Wed, Jan 02, 2019 - Page 2 News List

Astronomical events to keep skywatchers busy

EYES IN THE SKY:A minor planet named ‘Taipei’ is to be at its closest to the Earth tonight, but it can only be seen through a telescope, the Taipei Astronomical Museum said

By Shelley Shan  /  Staff reporter

People in Tainan learn about the Quadrantid meteor shower in an undated photograph.

Photo courtesy of the Tainan Astronomical Education Area

Skywatchers have a lot to look forward to this year, as a series of astronomical events are to take place.

The Quadrantid meteor shower is expected on Friday night, the Taipei Astronomical Museum said.

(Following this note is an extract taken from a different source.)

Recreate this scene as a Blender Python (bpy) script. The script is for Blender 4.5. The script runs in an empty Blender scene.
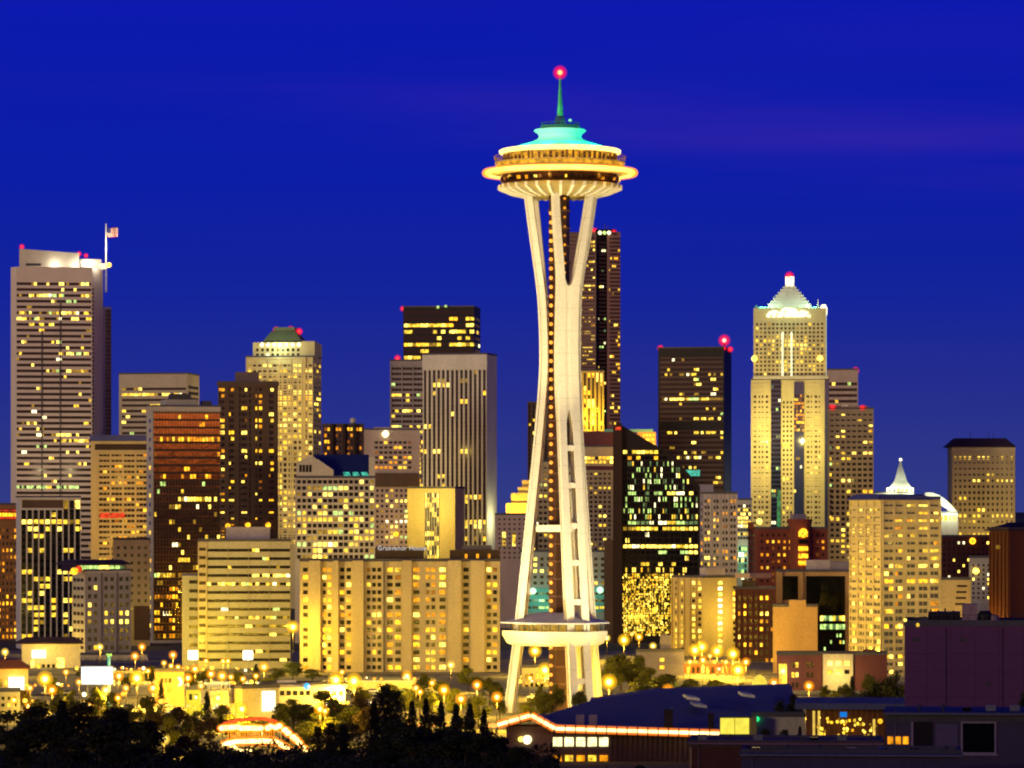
import bpy, math, random
from mathutils import Vector
C = bpy.context.scene
COL = C.collection
R = math.radians
F = 4030.0      # focal length in pixels of the 1024 px wide picture
CZ = 55.0       # height of the lookout above the ground at the tower
HY = 520.0      # picture row of the true horizon

# ------------------------------------------------------------------ camera
cam = bpy.data.objects.new('camera', bpy.data.cameras.new('camera'))
COL.objects.link(cam)
cam.location = (0, 0, CZ); cam.rotation_euler = (R(90), 0, 0)
cam.data.sensor_width = 36; cam.data.lens = F / 1024 * 36
cam.data.shift_y = (HY - 384) / 1024
cam.data.clip_start = 1; cam.data.clip_end = 60000
C.camera = cam

# ------------------------------------------------------------------ sky, afterglow, exposure
SUN_AZ, SUN_EL = 222, 3.0       # degrees clockwise from +Y (behind the lookout, to the right is west), elevation
w = bpy.data.worlds.new('World'); C.world = w; w.use_nodes = True
nt = w.node_tree; N = nt.nodes; L = nt.links
bg = N['Background']
tc = N.new('ShaderNodeTexCoord')
sky = N.new('ShaderNodeTexSky'); sky.sky_type = 'NISHITA'; sky.sun_disc = False
sky.sun_elevation = R(-2.0); sky.sun_rotation = R(SUN_AZ)
sep = N.new('ShaderNodeSeparateXYZ'); L.new(tc.outputs['Generated'], sep.inputs[0])
ramp = N.new('ShaderNodeValToRGB'); L.new(sep.outputs['Z'], ramp.inputs[0])
er = ramp.color_ramp
stops = [(0.0, (.034, .046, .225)), (.017, (.024, .036, .245)), (.033, (.015, .026, .265)), (.058, (.0045, .0165, .325)),
         (.085, (.0004, .0115, .38)), (.125, (.0, .008, .42)), (.3, (.0, .005, .20)), (1.0, (.002, .006, .10))]
while len(er.elements) < len(stops): er.elements.new(.5)
for e, (p, c) in zip(er.elements, stops): e.position = p; e.color = (*c, 1)
# faint mauve streaks of cloud
mp = N.new('ShaderNodeMapping'); L.new(tc.outputs['Generated'], mp.inputs[0]); mp.inputs['Scale'].default_value = (2.6, 2.6, 40); mp.inputs['Rotation'].default_value = (0, R(4), 0)
nz = N.new('ShaderNodeTexNoise'); nz.inputs['Scale'].default_value = 1.6; nz.inputs['Detail'].default_value = 4; L.new(mp.outputs[0], nz.inputs[0])
mr = N.new('ShaderNodeMapRange'); mr.interpolation_type = 'SMOOTHSTEP'; mr.inputs['From Min'].default_value = .50; mr.inputs['From Max'].default_value = .80; L.new(nz.outputs[0], mr.inputs[0])
# ... gathered in one long thin bank that sinks to the right
dv = N.new('ShaderNodeVectorMath'); dv.operation = 'DOT_PRODUCT'; L.new(tc.outputs['Generated'], dv.inputs[0]); dv.inputs[1].default_value = (.085, 0, 1)
bk = N.new('ShaderNodeValToRGB'); L.new(dv.outputs['Value'], bk.inputs[0]); bk.color_ramp.interpolation = 'EASE'
for p_, v_ in ((.089, .12), (.1015, 1), (.113, .12)):
    e = bk.color_ramp.elements.new(p_); e.color = (v_, v_, v_, 1)
bk.color_ramp.elements[0].color = (.12, .12, .12, 1); bk.color_ramp.elements[-1].color = (.1, .1, .1, 1)
xr = N.new('ShaderNodeMapRange'); xr.interpolation_type = 'SMOOTHSTEP'; xr.inputs['From Min'].default_value = -.12; xr.inputs['From Max'].default_value = .06; xr.inputs['To Min'].default_value = .12; L.new(sep.outputs['X'], xr.inputs[0])
mr.inputs['From Min'].default_value = .30; mr.inputs['From Max'].default_value = .75
m1 = N.new('ShaderNodeMath'); m1.operation = 'MULTIPLY'; L.new(mr.outputs[0], m1.inputs[0]); L.new(bk.outputs[0], m1.inputs[1])
m2 = N.new('ShaderNodeMath'); m2.operation = 'MULTIPLY'; L.new(m1.outputs[0], m2.inputs[0]); L.new(xr.outputs[0], m2.inputs[1])
cl = N.new('ShaderNodeMix'); cl.data_type = 'RGBA'; cl.blend_type = 'ADD'
L.new(m2.outputs[0], cl.inputs['Factor']); L.new(ramp.outputs[0], cl.inputs['A']); cl.inputs['B'].default_value = (.028, .005, -.03, 1)
# afterglow low in the west, behind the lookout
vd = N.new('ShaderNodeVectorMath'); vd.operation = 'DOT_PRODUCT'; L.new(tc.outputs['Generated'], vd.inputs[0])
vd.inputs[1].default_value = (math.sin(R(170)), math.cos(R(170)), .05)
gr = N.new('ShaderNodeMapRange'); gr.interpolation_type = 'SMOOTHSTEP'; gr.inputs['From Min'].default_value = .25; gr.inputs['From Max'].default_value = 1.0; L.new(vd.outputs['Value'], gr.inputs[0])
gz = N.new('ShaderNodeMapRange'); gz.interpolation_type = 'SMOOTHSTEP'; gz.inputs['From Min'].default_value = .30; gz.inputs['From Max'].default_value = -.02; L.new(sep.outputs['Z'], gz.inputs[0])
gm = N.new('ShaderNodeMath'); gm.operation = 'MULTIPLY'; L.new(gr.outputs[0], gm.inputs[0]); L.new(gz.outputs[0], gm.inputs[1])
ag = N.new('ShaderNodeMix'); ag.data_type = 'RGBA'; ag.blend_type = 'ADD'; L.new(gm.outputs[0], ag.inputs['Factor'])
L.new(cl.outputs['Result'], ag.inputs['A']); ag.inputs['B'].default_value = (1.15, .42, .06, 1)
sk = N.new('ShaderNodeMix'); sk.data_type = 'RGBA'; sk.blend_type = 'ADD'; sk.inputs['Factor'].default_value = .02
L.new(ag.outputs['Result'], sk.inputs['A']); L.new(sky.outputs[0], sk.inputs['B'])
L.new(sk.outputs['Result'], bg.inputs['Color']); bg.inputs['Strength'].default_value = 1.0

sun = bpy.data.objects.new('sun', bpy.data.lights.new('sun', 'SUN')); COL.objects.link(sun)
sun.data.energy = 1.9; sun.data.angle = R(11); sun.data.color = (1, .77, .42)
sd = Vector((math.sin(R(SUN_AZ)) * math.cos(R(SUN_EL)), math.cos(R(SUN_AZ)) * math.cos(R(SUN_EL)), math.sin(R(SUN_EL))))
sun.rotation_euler = sd.to_track_quat('Z', 'Y').to_euler()

vs = C.view_settings
vs.view_transform = 'Standard'; vs.look = 'None'; vs.exposure = 0.0; vs.gamma = 1; vs.use_curve_mapping = False
cy = C.cycles
cy.max_bounces = 5; cy.diffuse_bounces = 2; cy.glossy_bounces = 3; cy.transmission_bounces = 4; cy.transparent_max_bounces = 24; cy.volume_bounces = 0
cy.use_denoising = True; cy.filter_width = 2.1; cy.caustics_reflective = False; cy.caustics_refractive = False
cy.sample_clamp_indirect = 4; cy.use_light_tree = True

# ------------------------------------------------------------------ materials
MT = {}
def _new(name):
    m = bpy.data.materials.new(name); m.use_nodes = True; MT[name] = m
    return m, m.node_tree, m.node_tree.nodes['Principled BSDF']
def surf(name, col, rough=.75, var=.25, scale=.12, metal=0, fine=1.5):
    """matt building surface with large soft stains and a fine grain"""
    if name in MT: return MT[name]
    m, t, p = _new(name)
    g = t.nodes.new('ShaderNodeNewGeometry')
    mp = t.nodes.new('ShaderNodeMapping'); mp.inputs['Scale'].default_value = (1, 1, .35); t.links.new(g.outputs['Position'], mp.inputs[0])
    a = t.nodes.new('ShaderNodeTexNoise'); a.inputs['Scale'].default_value = scale; a.inputs['Detail'].default_value = 6; t.links.new(mp.outputs[0], a.inputs[0])
    b = t.nodes.new('ShaderNodeTexNoise'); b.inputs['Scale'].default_value = fine; b.inputs['Detail'].default_value = 3; t.links.new(g.outputs['Position'], b.inputs[0])
    ad = t.nodes.new('ShaderNodeMath'); ad.operation = 'ADD'; t.links.new(a.outputs[0], ad.inputs[0]); t.links.new(b.outputs[0], ad.inputs[1])
    r = t.nodes.new('ShaderNodeMapRange'); r.inputs['From Min'].default_value = .6; r.inputs['From Max'].default_value = 1.4
    r.inputs['To Min'].default_value = 1 - var; r.inputs['To Max'].default_value = 1 + var; t.links.new(ad.outputs[0], r.inputs[0])
    v = t.nodes.new('ShaderNodeVectorMath'); v.operation = 'SCALE'; v.inputs[0].default_value = col; t.links.new(r.outputs[0], v.inputs['Scale'])
    t.links.new(v.outputs[0], p.inputs['Base Color']); p.inputs['Roughness'].default_value = rough; p.inputs['Specular IOR Level'].default_value = .2; p.inputs['Metallic'].default_value = metal
    return m
def glass(name, col, rough=.12, spec=.3, wob=.0, metal=0):
    if name in MT: return MT[name]
    m, t, p = _new(name)
    p.inputs['Base Color'].default_value = (*col, 1); p.inputs['Specular IOR Level'].default_value = spec
    p.inputs['Metallic'].default_value = metal
    g = t.nodes.new('ShaderNodeNewGeometry'); a = t.nodes.new('ShaderNodeTexNoise'); a.inputs['Scale'].default_value = .35; t.links.new(g.outputs['Position'], a.inputs[0])
    r = t.nodes.new('ShaderNodeMapRange'); r.inputs['To Min'].default_value = rough * .5; r.inputs['To Max'].default_value = rough * 1.6; t.links.new(a.outputs[0], r.inputs[0])
    t.links.new(r.outputs[0], p.inputs['Roughness'])
    if wob:
        b = t.nodes.new('ShaderNodeBump'); b.inputs['Strength'].default_value = wob; b.inputs['Distance'].default_value = .4; t.links.new(a.outputs[0], b.inputs['Height']); t.links.new(b.outputs[0], p.inputs['Normal'])
    return m
def lit(name, col, s, var=.8, scale=.65):
    """a room seen lit through its window, or a lamp: brightness varies from room to room"""
    if name in MT: return MT[name]
    m, t, p = _new(name)
    g = t.nodes.new('ShaderNodeNewGeometry'); a = t.nodes.new('ShaderNodeTexNoise'); a.inputs['Scale'].default_value = scale; a.inputs['Detail'].default_value = 3; t.links.new(g.outputs['Position'], a.inputs[0])
    r = t.nodes.new('ShaderNodeMapRange'); r.inputs['From Min'].default_value = .3; r.inputs['From Max'].default_value = .7
    r.inputs['To Min'].default_value = s * (1 - var); r.inputs['To Max'].default_value = s * (1 + var); t.links.new(a.outputs[0], r.inputs[0])
    p.inputs['Base Color'].default_value = (.03, .025, .02, 1); p.inputs['Roughness'].default_value = .25
    p.inputs['Emission Color'].default_value = (*col, 1); t.links.new(r.outputs[0], p.inputs['Emission Strength'])
    m.cycles.emission_sampling = 'NONE'
    return m
GL = {}
def glow_ball(c, r, name, parent, col, core=(1, .8, .4), k=1.0):
    """milky globe: dense bright heart inside a thin outer globe"""
    o = MB().ball(c, r, 18).build(name, bloom_mat('globe_%s_%.2f' % (col, r), col, .62 * k / r, .5 / r), parent, True)
    MB().ball(c, r * .62, 14).build('diffuser', bloom_mat('heart_%s_%.2f' % (col, r), col, 3.0 * k / r, .7 / r), o, True)
    MB().ball(c, r * .34, 10).build('bulb', lit('core_%s' % (core,), core, 3.5, .05), o, True); return o
def bloom_mat(name, col, s, dens=.35):
    """milky lamp globe: light comes out of its whole volume"""
    if name in MT: return MT[name]
    m = bpy.data.materials.new(name); m.use_nodes = True; MT[name] = m
    t = m.node_tree; t.nodes.clear(); o = t.nodes.new('ShaderNodeOutputMaterial'); e = t.nodes.new('ShaderNodeEmission')
    e.inputs[0].default_value = (*col, 1); e.inputs[1].default_value = s
    ab = t.nodes.new('ShaderNodeVolumeAbsorption'); ab.inputs['Color'].default_value = (0, 0, 0, 1); ab.inputs['Density'].default_value = dens; sm = t.nodes.new('ShaderNodeAddShader')
    t.links.new(e.outputs[0], sm.inputs[0]); t.links.new(ab.outputs[0], sm.inputs[1]); t.links.new(sm.outputs[0], o.inputs['Volume'])
    m.cycles.emission_sampling = 'NONE'
    return m
lit('Y3', (1, .66, .09), 2.9); lit('Y2', (1, .60, .04), 1.45); lit('Y1', (.8, .44, .02), .42)
lit('O3', (1, .44, .014), 2.3); lit('O2', (1, .34, .006), 1.1); lit('O1', (.8, .22, .0), .3)
lit('G2', (.66, 1, .25), 1.1); lit('G1', (.4, .8, .3), .25); lit('W3', (1, .88, .45), 2.6); lit('C2', (.1, .9, .62), .5); lit('RD', (1, .05, .01), .8)
glass('D', (.012, .010, .012)); glass('DB', (.03, .018, .014), .2); glass('DG', (.005, .006, .006), .06, .35)
PAL_APT = ['Y3'] * 4 + ['O3'] * 3 + ['Y2'] * 2 + ['O2']
glass('bronze_glass', (.10, .045, .02), .16, .4, .04, 1); glass('DP', (.10, .10, .10), .15)
glass('copper_glass', (.52, .26, .06), .10, .5, .05, 1); glass('blue_glass', (.02, .03, .10), .08, .8)
PAL = {'office': ['Y3'] * 4 + ['Y2'] * 4 + ['Y1'] * 3 + ['G2', 'W3'], 'res': ['O3'] * 4 + ['Y3'] * 3 + ['O2'] * 4 + ['Y2'] * 2 + ['O1'],
       'amber': ['O3'] * 3 + ['O2'] * 4 + ['O1'] * 3 + ['Y2'], 'green': ['G2'] * 3 + ['G1'] * 2 + ['Y3', 'W3', 'Y2'], 'bright': ['Y3'] * 6 + ['W3'] * 3 + ['Y2'] * 2,
       'yellow': ['Y3'] * 3 + ['Y2'] * 5 + ['O3', 'Y1'], 'red': ['RD'], 'apt': PAL_APT}
ROOF = surf('roof_tar', (.09, .085, .10), .9)
STEEL = surf('dark_steel', (.06, .06, .065), .5)
WHITE = surf('white_paint', (.78, .76, .72), .5, .08)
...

The Quadrantids — one of the three annual major meteor showers — have a zenithal hourly rate of 120 meteors, the museum said.

Friday night would be perfect to observe the Quadrantids, as there would be no moon, it said.

The two other major meteor showers are the Perseids in mid-August and the Geminids in mid-December.

Following the Quadrantid meteor shower, a partial solar eclipse is to occur at 8am on Sunday, the museum said, but it can only be observed north of Tainan, as it has a small magnitude.

People observing the solar eclipse should use proper eye protection, the museum said, adding that they can also watch a live broadcast of the event on the museum’s Web site.

Another partial solar eclipse is to take place on Dec. 26, which would be visible nationwide, it said.

People who missed the “blood moon” in July last year would have another chance to see a total lunar eclipse on Jan. 21, the museum said.

However, the eclipse, which is expected to last five hours and 15 minutes, can be observed in North and South America, western Europe and Africa, but not in Taiwan, the museum said.

Planet 171381 Taipei, a minor planet, is expected to come closest to the Earth tonight, the museum said.

The planet was named “Taipei” as it was jointly discovered in 2006 by Taiwanese researcher Lin Hong-chin (林宏欽) and Chinese astronomer Ye Quanzhi (葉泉治) while they were working at the Lulin Observatory at National Central University.

Although it would be at its closest to the Earth, it would still be about 320 million kilometers away and can only be observed through a large telescope, the museum said.